乗車日記

自転車ときのこ

理科系の作文技術

帰宅して夕刊をふと見ると木下是雄先生がお亡くなりになっていたという記事を見つけました。

物理学者の木下是雄さん死去 「理科系の作文技術」:朝日新聞デジタル

先生の書かれた「理科系の作文技術」には本当にお世話になりました。有り難うございました。そして心よりお悔やみ申し上げます。

右も左も分からず自己流で技術的な文章を書いていたときに、この本を読んで目から鱗が落ち、おかげさまですっかり真っ白になって出直すことが出来ました。事象と分析とを厳密に分けること、曖昧な接続詞「が」などで前後の文の関係を誤魔化さないこと、「思われる」など責任が不明確になる表現は使うな等々、最初に読んだときの衝撃を鮮明に覚えています。
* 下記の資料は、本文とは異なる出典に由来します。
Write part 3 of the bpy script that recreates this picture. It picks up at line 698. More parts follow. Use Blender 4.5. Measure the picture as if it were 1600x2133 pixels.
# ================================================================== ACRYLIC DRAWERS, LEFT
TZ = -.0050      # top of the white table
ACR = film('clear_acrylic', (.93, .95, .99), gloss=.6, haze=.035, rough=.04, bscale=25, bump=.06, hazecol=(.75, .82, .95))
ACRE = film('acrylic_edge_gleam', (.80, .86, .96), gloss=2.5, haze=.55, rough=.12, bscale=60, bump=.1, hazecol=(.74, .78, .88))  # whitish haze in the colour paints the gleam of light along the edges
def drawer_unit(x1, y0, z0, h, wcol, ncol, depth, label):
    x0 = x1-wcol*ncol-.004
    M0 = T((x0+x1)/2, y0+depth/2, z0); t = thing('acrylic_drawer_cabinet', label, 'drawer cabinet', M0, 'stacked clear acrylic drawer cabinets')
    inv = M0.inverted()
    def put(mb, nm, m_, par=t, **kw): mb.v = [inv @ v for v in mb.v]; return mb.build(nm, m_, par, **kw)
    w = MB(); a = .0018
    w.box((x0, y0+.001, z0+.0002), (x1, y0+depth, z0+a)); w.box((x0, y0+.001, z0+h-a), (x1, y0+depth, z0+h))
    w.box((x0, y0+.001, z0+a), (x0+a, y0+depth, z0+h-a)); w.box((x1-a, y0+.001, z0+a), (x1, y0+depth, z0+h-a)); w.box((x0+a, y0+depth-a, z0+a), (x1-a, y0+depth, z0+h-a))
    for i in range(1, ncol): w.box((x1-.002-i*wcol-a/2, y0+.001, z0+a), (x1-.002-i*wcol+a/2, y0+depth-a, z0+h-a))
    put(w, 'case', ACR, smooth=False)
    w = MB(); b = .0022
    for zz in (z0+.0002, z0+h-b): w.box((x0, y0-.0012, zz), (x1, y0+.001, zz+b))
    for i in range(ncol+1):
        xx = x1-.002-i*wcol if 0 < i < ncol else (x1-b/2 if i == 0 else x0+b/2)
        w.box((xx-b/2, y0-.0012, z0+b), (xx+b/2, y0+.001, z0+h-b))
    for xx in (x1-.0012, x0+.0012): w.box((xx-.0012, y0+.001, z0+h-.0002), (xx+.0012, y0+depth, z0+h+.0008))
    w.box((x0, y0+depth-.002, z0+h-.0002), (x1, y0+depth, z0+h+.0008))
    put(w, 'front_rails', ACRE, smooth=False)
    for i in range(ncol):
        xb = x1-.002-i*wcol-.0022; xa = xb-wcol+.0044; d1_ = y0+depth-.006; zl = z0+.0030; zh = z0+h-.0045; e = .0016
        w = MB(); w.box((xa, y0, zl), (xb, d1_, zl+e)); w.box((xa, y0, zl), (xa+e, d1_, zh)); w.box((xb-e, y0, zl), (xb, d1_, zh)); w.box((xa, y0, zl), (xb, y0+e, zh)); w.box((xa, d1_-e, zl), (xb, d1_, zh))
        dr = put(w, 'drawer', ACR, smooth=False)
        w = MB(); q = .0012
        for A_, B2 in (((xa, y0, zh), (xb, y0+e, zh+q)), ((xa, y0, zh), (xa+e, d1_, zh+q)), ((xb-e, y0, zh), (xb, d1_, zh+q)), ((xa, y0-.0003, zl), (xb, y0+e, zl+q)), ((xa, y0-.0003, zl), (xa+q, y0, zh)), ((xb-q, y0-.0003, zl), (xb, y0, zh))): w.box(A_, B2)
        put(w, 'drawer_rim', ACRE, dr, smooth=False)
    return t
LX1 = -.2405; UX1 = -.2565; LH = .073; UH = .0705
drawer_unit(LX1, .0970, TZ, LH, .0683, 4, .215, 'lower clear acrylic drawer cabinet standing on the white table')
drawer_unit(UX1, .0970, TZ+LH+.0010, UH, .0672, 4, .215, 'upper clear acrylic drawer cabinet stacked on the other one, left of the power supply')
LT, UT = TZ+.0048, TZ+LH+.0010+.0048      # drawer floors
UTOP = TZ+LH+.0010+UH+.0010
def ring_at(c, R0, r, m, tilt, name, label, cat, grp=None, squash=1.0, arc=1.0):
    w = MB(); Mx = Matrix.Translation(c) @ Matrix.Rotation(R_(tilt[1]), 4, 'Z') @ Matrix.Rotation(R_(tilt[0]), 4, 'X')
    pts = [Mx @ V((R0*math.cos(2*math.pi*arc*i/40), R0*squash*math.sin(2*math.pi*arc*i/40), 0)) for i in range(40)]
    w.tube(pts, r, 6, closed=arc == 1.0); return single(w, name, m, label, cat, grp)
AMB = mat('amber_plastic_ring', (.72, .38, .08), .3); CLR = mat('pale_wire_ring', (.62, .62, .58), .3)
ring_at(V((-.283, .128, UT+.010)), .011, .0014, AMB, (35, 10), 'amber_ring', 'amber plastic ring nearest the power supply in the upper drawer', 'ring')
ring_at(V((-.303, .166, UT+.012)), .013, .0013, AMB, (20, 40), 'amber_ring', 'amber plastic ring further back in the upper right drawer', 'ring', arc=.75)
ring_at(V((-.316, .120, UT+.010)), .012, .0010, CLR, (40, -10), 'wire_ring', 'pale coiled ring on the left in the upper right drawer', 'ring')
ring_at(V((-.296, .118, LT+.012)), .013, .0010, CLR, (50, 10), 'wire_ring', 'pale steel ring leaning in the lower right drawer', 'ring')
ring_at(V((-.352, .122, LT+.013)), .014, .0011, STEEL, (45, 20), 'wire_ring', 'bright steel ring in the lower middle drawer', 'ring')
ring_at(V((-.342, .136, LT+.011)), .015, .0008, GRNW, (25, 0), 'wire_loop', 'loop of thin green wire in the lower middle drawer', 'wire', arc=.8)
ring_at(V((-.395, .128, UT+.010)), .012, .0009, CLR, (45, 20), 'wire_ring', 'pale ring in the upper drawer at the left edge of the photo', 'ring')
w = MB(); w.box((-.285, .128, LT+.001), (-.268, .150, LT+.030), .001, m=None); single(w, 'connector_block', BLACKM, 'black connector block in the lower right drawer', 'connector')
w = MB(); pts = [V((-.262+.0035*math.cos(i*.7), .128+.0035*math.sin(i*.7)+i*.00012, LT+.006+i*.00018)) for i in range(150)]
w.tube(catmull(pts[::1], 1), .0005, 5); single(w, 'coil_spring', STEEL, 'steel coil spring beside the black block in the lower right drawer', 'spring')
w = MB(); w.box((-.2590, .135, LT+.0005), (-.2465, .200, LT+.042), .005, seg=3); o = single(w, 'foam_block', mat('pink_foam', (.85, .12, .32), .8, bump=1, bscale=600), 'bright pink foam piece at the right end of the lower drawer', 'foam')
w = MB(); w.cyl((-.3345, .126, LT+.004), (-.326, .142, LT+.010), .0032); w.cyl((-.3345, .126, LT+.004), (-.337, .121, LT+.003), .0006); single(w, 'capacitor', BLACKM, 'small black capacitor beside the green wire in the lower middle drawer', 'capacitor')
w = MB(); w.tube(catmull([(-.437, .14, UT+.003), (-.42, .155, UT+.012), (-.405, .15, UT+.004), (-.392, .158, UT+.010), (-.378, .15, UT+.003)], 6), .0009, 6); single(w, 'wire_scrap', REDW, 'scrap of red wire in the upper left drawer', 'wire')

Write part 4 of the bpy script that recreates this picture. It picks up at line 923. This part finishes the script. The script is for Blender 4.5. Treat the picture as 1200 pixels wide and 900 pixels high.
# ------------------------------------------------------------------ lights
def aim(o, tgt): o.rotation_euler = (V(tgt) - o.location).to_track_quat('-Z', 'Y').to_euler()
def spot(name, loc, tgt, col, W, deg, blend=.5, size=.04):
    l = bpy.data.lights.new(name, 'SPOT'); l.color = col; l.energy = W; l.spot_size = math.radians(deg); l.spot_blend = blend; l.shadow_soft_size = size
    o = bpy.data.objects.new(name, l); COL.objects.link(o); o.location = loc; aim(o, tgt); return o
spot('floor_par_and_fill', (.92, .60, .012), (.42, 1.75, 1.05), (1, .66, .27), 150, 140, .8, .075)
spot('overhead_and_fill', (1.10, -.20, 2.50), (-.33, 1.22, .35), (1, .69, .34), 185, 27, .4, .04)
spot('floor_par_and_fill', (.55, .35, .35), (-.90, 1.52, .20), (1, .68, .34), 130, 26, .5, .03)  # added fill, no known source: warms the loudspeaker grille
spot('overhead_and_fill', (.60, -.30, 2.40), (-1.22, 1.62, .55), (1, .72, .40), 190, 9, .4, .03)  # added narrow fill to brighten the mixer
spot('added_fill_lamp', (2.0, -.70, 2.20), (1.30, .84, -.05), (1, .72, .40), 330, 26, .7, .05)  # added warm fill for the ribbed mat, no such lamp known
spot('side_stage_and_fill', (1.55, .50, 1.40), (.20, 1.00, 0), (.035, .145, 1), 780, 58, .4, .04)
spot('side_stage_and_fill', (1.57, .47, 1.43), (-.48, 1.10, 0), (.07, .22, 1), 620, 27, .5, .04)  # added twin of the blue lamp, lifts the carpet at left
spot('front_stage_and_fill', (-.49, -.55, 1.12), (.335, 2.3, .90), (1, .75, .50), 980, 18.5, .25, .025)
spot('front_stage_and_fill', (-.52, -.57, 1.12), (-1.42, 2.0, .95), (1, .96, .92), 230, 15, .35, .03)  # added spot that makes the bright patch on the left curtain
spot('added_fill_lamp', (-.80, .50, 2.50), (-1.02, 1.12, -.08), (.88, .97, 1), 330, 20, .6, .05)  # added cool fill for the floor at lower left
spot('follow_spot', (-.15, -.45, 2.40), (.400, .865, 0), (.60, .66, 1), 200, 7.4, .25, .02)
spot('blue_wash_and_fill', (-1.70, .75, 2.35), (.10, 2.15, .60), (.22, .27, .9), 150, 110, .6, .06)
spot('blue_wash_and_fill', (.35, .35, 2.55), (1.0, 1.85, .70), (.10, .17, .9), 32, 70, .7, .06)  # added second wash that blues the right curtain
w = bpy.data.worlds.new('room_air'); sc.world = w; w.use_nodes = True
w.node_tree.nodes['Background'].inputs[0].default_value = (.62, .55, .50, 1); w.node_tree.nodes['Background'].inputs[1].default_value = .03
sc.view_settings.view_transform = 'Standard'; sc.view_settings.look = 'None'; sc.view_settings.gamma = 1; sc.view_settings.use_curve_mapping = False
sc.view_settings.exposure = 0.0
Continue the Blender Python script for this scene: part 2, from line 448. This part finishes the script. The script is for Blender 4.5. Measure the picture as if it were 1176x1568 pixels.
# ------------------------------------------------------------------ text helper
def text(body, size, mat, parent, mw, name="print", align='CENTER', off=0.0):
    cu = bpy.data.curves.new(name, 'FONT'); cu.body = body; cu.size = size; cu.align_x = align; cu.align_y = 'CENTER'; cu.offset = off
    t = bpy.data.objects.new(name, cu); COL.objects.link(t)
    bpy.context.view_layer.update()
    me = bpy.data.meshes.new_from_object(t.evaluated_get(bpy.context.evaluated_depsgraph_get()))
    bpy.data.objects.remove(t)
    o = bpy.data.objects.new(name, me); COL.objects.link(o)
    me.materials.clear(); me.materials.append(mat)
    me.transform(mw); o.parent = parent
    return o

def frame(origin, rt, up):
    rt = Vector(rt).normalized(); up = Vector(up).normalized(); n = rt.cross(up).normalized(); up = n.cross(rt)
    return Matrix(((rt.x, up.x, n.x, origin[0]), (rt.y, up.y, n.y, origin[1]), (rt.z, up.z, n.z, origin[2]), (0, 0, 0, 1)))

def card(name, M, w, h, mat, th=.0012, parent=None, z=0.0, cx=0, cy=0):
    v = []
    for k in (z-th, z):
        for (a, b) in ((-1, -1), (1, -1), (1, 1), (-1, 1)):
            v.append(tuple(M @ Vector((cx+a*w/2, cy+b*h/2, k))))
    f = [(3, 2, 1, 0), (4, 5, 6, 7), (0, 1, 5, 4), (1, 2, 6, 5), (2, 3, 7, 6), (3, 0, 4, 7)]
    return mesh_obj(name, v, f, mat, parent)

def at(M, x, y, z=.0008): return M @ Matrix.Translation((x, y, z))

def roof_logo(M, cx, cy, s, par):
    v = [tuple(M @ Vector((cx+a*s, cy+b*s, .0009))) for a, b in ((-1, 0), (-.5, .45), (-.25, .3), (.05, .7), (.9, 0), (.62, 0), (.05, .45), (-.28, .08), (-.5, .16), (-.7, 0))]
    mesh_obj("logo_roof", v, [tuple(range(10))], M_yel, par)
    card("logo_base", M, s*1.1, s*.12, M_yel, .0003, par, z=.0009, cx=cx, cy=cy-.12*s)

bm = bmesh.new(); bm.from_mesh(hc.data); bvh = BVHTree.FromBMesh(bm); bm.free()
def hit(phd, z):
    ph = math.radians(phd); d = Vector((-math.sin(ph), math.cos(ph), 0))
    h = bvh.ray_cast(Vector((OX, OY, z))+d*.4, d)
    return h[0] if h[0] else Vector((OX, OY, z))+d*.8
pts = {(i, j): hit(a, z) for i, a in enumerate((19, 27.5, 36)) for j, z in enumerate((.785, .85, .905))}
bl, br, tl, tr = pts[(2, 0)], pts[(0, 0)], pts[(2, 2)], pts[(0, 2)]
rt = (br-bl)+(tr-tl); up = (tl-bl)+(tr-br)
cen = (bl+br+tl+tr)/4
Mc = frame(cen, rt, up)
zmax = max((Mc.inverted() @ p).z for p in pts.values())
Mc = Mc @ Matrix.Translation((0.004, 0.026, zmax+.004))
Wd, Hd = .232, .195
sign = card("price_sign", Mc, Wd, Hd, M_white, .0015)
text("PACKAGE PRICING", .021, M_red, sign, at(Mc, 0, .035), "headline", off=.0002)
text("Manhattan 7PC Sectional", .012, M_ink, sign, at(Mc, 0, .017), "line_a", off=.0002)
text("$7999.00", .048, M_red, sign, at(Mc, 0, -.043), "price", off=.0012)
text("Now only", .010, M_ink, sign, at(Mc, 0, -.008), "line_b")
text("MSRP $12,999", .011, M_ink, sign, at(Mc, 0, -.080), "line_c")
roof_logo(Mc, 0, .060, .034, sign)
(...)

小学校や中学校でも、日本語本来の感情や印象の表現技術ばかりでなく、別の体系として論理的な文章の書き方も教えるべきではないかというのが私の持論なのですが、最近は少しは変わってきているのでしょうか?

それとも、そんなことはもとから教えているのに、自分は我が強すぎて見えていなかっただけという可能性もあります。なにせ、高校三年生の冬休みになって、初めて現国というのが文章に対する自分の考えを問う問題ではなくて、自分の考えは側に置いたうえで、書いてあることを客観的に分析する問題であることに気がついたぐらいなので。